* **EXERCISE DATA**
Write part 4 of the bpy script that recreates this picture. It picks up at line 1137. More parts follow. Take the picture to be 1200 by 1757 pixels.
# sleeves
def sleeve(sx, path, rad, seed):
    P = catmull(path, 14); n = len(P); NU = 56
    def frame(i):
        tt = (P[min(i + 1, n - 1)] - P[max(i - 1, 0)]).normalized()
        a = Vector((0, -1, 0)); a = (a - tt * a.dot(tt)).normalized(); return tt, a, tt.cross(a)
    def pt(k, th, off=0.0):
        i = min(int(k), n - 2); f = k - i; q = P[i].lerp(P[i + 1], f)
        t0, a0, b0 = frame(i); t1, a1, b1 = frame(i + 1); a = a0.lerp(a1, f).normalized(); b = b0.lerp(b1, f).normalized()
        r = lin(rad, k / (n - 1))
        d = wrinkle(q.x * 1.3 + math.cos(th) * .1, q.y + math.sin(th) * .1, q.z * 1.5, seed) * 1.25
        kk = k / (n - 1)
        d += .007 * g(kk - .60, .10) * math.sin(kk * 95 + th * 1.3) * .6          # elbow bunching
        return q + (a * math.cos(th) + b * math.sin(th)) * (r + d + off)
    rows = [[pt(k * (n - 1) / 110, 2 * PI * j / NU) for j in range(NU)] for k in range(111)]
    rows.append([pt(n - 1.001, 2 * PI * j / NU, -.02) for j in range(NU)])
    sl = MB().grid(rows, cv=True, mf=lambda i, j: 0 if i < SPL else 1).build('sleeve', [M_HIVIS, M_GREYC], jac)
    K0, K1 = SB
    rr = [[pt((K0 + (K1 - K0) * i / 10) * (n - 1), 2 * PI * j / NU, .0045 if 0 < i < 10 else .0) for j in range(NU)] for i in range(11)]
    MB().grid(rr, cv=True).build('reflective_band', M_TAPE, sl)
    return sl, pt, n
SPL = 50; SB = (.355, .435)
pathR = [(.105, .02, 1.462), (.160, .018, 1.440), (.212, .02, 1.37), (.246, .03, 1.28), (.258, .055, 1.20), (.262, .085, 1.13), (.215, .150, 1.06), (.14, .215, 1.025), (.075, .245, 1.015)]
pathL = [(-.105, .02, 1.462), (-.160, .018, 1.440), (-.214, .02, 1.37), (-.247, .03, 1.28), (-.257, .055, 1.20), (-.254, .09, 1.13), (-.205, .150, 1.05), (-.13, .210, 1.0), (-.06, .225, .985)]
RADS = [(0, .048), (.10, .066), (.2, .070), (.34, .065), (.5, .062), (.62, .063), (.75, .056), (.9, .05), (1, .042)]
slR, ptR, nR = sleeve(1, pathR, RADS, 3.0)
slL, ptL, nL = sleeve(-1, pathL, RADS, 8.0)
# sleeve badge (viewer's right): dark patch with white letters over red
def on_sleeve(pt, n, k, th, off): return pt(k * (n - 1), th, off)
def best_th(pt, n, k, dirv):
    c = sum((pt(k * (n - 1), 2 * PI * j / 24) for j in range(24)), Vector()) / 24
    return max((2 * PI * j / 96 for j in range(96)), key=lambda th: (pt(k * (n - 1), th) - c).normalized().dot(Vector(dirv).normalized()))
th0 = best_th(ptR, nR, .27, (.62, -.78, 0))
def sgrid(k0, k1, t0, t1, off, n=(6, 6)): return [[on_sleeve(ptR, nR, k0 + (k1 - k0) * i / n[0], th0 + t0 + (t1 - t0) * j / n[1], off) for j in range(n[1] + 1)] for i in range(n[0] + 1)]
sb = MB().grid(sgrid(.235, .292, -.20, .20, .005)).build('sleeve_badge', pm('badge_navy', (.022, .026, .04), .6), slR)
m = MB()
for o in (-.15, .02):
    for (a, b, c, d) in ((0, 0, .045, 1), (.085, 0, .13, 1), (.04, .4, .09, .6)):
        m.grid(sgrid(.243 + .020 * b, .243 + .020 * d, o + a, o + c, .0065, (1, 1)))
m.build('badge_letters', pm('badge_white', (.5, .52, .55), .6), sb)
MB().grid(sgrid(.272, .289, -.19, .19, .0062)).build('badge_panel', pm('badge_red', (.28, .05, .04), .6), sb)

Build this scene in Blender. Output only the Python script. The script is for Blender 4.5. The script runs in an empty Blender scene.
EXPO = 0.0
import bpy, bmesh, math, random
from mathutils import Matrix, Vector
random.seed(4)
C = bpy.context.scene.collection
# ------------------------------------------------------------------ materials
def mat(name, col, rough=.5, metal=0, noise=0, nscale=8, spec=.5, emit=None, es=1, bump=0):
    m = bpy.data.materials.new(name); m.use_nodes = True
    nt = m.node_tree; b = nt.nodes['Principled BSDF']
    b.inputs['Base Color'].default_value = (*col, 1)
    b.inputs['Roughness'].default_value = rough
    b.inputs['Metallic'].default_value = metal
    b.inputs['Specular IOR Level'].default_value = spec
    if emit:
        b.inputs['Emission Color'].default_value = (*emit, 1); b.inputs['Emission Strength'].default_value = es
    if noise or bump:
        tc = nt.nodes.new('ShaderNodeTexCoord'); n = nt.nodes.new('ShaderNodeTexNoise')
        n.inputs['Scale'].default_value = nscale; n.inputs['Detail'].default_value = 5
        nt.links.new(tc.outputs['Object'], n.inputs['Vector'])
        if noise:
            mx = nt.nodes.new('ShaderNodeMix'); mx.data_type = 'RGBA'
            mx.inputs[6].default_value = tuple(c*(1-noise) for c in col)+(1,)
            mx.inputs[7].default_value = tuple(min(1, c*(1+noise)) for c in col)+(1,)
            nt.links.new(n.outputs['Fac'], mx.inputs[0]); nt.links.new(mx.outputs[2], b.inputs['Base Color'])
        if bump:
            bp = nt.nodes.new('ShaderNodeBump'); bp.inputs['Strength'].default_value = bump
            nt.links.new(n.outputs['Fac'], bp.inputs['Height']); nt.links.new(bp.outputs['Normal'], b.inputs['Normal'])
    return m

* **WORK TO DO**
Exactly reproduce every line of the data above.

* **RESPONSE TO THIS TASK**
Write part 4 of the bpy script that recreates this picture. It picks up at line 1137. More parts follow. Take the picture to be 1200 by 1757 pixels.
# sleeves
def sleeve(sx, path, rad, seed):
    P = catmull(path, 14); n = len(P); NU = 56
    def frame(i):
        tt = (P[min(i + 1, n - 1)] - P[max(i - 1, 0)]).normalized()
        a = Vector((0, -1, 0)); a = (a - tt * a.dot(tt)).normalized(); return tt, a, tt.cross(a)
    def pt(k, th, off=0.0):
        i = min(int(k), n - 2); f = k - i; q = P[i].lerp(P[i + 1], f)
        t0, a0, b0 = frame(i); t1, a1, b1 = frame(i + 1); a = a0.lerp(a1, f).normalized(); b = b0.lerp(b1, f).normalized()
        r = lin(rad, k / (n - 1))
        d = wrinkle(q.x * 1.3 + math.cos(th) * .1, q.y + math.sin(th) * .1, q.z * 1.5, seed) * 1.25
        kk = k / (n - 1)
        d += .007 * g(kk - .60, .10) * math.sin(kk * 95 + th * 1.3) * .6          # elbow bunching
        return q + (a * math.cos(th) + b * math.sin(th)) * (r + d + off)
    rows = [[pt(k * (n - 1) / 110, 2 * PI * j / NU) for j in range(NU)] for k in range(111)]
    rows.append([pt(n - 1.001, 2 * PI * j / NU, -.02) for j in range(NU)])
    sl = MB().grid(rows, cv=True, mf=lambda i, j: 0 if i < SPL else 1).build('sleeve', [M_HIVIS, M_GREYC], jac)
    K0, K1 = SB
    rr = [[pt((K0 + (K1 - K0) * i / 10) * (n - 1), 2 * PI * j / NU, .0045 if 0 < i < 10 else .0) for j in range(NU)] for i in range(11)]
    MB().grid(rr, cv=True).build('reflective_band', M_TAPE, sl)
    return sl, pt, n
SPL = 50; SB = (.355, .435)
pathR = [(.105, .02, 1.462), (.160, .018, 1.440), (.212, .02, 1.37), (.246, .03, 1.28), (.258, .055, 1.20), (.262, .085, 1.13), (.215, .150, 1.06), (.14, .215, 1.025), (.075, .245, 1.015)]
pathL = [(-.105, .02, 1.462), (-.160, .018, 1.440), (-.214, .02, 1.37), (-.247, .03, 1.28), (-.257, .055, 1.20), (-.254, .09, 1.13), (-.205, .150, 1.05), (-.13, .210, 1.0), (-.06, .225, .985)]
RADS = [(0, .048), (.10, .066), (.2, .070), (.34, .065), (.5, .062), (.62, .063), (.75, .056), (.9, .05), (1, .042)]
slR, ptR, nR = sleeve(1, pathR, RADS, 3.0)
slL, ptL, nL = sleeve(-1, pathL, RADS, 8.0)
# sleeve badge (viewer's right): dark patch with white letters over red
def on_sleeve(pt, n, k, th, off): return pt(k * (n - 1), th, off)
def best_th(pt, n, k, dirv):
    c = sum((pt(k * (n - 1), 2 * PI * j / 24) for j in range(24)), Vector()) / 24
    return max((2 * PI * j / 96 for j in range(96)), key=lambda th: (pt(k * (n - 1), th) - c).normalized().dot(Vector(dirv).normalized()))
th0 = best_th(ptR, nR, .27, (.62, -.78, 0))
def sgrid(k0, k1, t0, t1, off, n=(6, 6)): return [[on_sleeve(ptR, nR, k0 + (k1 - k0) * i / n[0], th0 + t0 + (t1 - t0) * j / n[1], off) for j in range(n[1] + 1)] for i in range(n[0] + 1)]
sb = MB().grid(sgrid(.235, .292, -.20, .20, .005)).build('sleeve_badge', pm('badge_navy', (.022, .026, .04), .6), slR)
m = MB()
for o in (-.15, .02):
    for (a, b, c, d) in ((0, 0, .045, 1), (.085, 0, .13, 1), (.04, .4, .09, .6)):
        m.grid(sgrid(.243 + .020 * b, .243 + .020 * d, o + a, o + c, .0065, (1, 1)))
m.build('badge_letters', pm('badge_white', (.5, .52, .55), .6), sb)
MB().grid(sgrid(.272, .289, -.19, .19, .0062)).build('badge_panel', pm('badge_red', (.28, .05, .04), .6), sb)

Build this scene in Blender. Output only the Python script. The script is for Blender 4.5. The script runs in an empty Blender scene.
EXPO = 0.0
import bpy, bmesh, math, random
from mathutils import Matrix, Vector
random.seed(4)
C = bpy.context.scene.collection
# ------------------------------------------------------------------ materials
def mat(name, col, rough=.5, metal=0, noise=0, nscale=8, spec=.5, emit=None, es=1, bump=0):
    m = bpy.data.materials.new(name); m.use_nodes = True
    nt = m.node_tree; b = nt.nodes['Principled BSDF']
    b.inputs['Base Color'].default_value = (*col, 1)
    b.inputs['Roughness'].default_value = rough
    b.inputs['Metallic'].default_value = metal
    b.inputs['Specular IOR Level'].default_value = spec
    if emit:
        b.inputs['Emission Color'].default_value = (*emit, 1); b.inputs['Emission Strength'].default_value = es
    if noise or bump:
        tc = nt.nodes.new('ShaderNodeTexCoord'); n = nt.nodes.new('ShaderNodeTexNoise')
        n.inputs['Scale'].default_value = nscale; n.inputs['Detail'].default_value = 5
        nt.links.new(tc.outputs['Object'], n.inputs['Vector'])
        if noise:
            mx = nt.nodes.new('ShaderNodeMix'); mx.data_type = 'RGBA'
            mx.inputs[6].default_value = tuple(c*(1-noise) for c in col)+(1,)
            mx.inputs[7].default_value = tuple(min(1, c*(1+noise)) for c in col)+(1,)
            nt.links.new(n.outputs['Fac'], mx.inputs[0]); nt.links.new(mx.outputs[2], b.inputs['Base Color'])
        if bump:
            bp = nt.nodes.new('ShaderNodeBump'); bp.inputs['Strength'].default_value = bump
            nt.links.new(n.outputs['Fac'], bp.inputs['Height']); nt.links.new(bp.outputs['Normal'], b.inputs['Normal'])
    return m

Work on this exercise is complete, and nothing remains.